July 19, 2019
The war in Yemen is lodged in a stalemate and Saudi Crown Prince Mohammed Bin Salman’s fight has become a quagmire, the New York Times reported.
“From the beginning of Saudi Arabia’s intervention in Yemen, it was Prince Mohammed’s war,” David D. Kirkpatrick said in his article entitled: “Yemen Has Been a Saudi Prince’s War. Now It’s His Quagmire.”
“Four years later, the war is lodged in a stalemate and Prince Mohammed’s signature fight has become a quagmire, diplomats and analysts say.

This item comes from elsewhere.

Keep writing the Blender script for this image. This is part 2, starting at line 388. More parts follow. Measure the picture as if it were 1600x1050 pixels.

A steep pullout by his key ally, the United Arab Emirates, they say, raises questions about Saudi Arabia’s ability to lead the war on its own,” Kirkpatrick said in the article published on Thursday.
The Saudi crown prince, who is well known as MBS, is now hoping Washington will help make up the difference with new American military support, the writer said citing diplomats with knowledge of the conversations.

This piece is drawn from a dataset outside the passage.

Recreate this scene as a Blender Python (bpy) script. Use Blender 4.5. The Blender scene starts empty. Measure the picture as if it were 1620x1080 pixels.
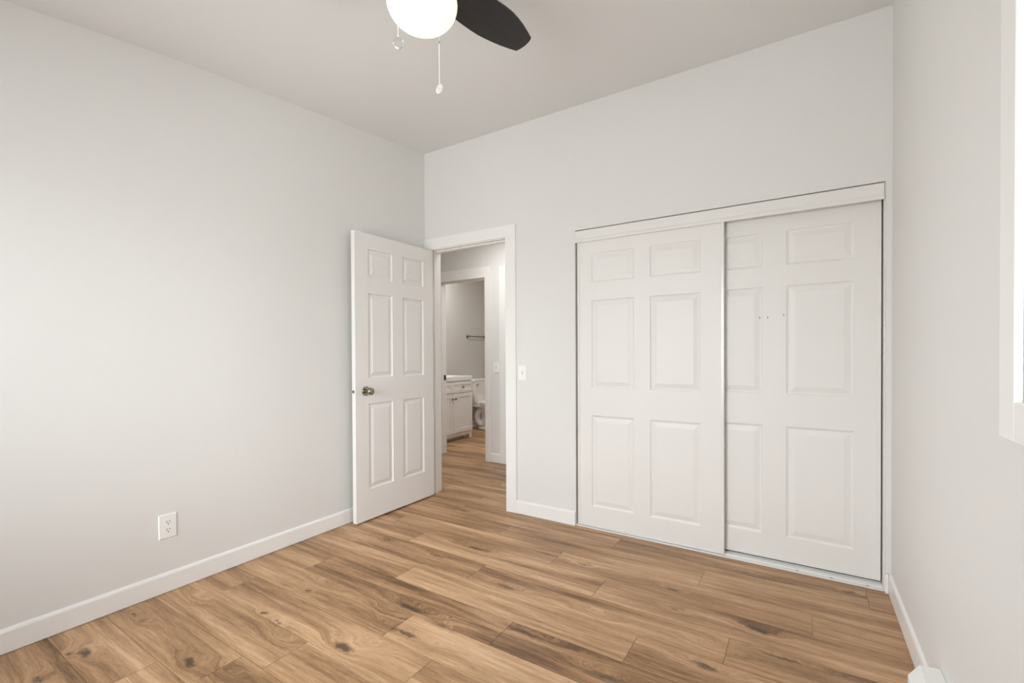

But congressional opposition to the war makes that highly unlikely, leaving the prince with some potentially humbling choices.
“It hurts him because it injures his credibility as a successful leader,” said Kristin Smith Diwan, an analyst at the Arab Gulf States Institute. His personal investment, she said, could motivate him to search for some partial accommodation he could label a victory.
“Not many people in Saudi Arabia feel this is a wise investment for the future,” she added.
While the Saudis have fought almost entirely from the air, the Emiratis, led virtually every successful ground advance, according to Kirkpatrick.
As a result, analysts said, the Emirati exit makes the prospect of a Saudi military victory even more remote.
“Saudi Arabia can prevent peace from breaking out and can bleed the Houthis on a never-ending northern front,” Michael Knights, a researcher at the Washington Institute for Near East Policy, argued in a report this week. “But only the U.A.E. had the military potency and local allied forces to credibly threaten defeat for the Houthis.”
But the Saudis cannot easily withdraw either, partly because of the kingdom’s 1,100-mile border with Yemen, Kirkpatrick said.
“The Saudis don’t have the luxury of walking out of Yemen,” said Farea al-Muslimi, chairman of the Sanaa Center for Strategic Studies, a research institute in the Yemeni capital. “There is no way to flee.”
Some Western and United Nations diplomats hope that the Emirati withdrawal will push Prince Mohammed to negotiate a deal with the Houthis, potentially trading an end to the Saudi-led air campaign for some measure of security on the long border. He already faces mounting criticism in Congress and across the West for over the war’s devastating impact on the civilians, according to Kirkpatrick.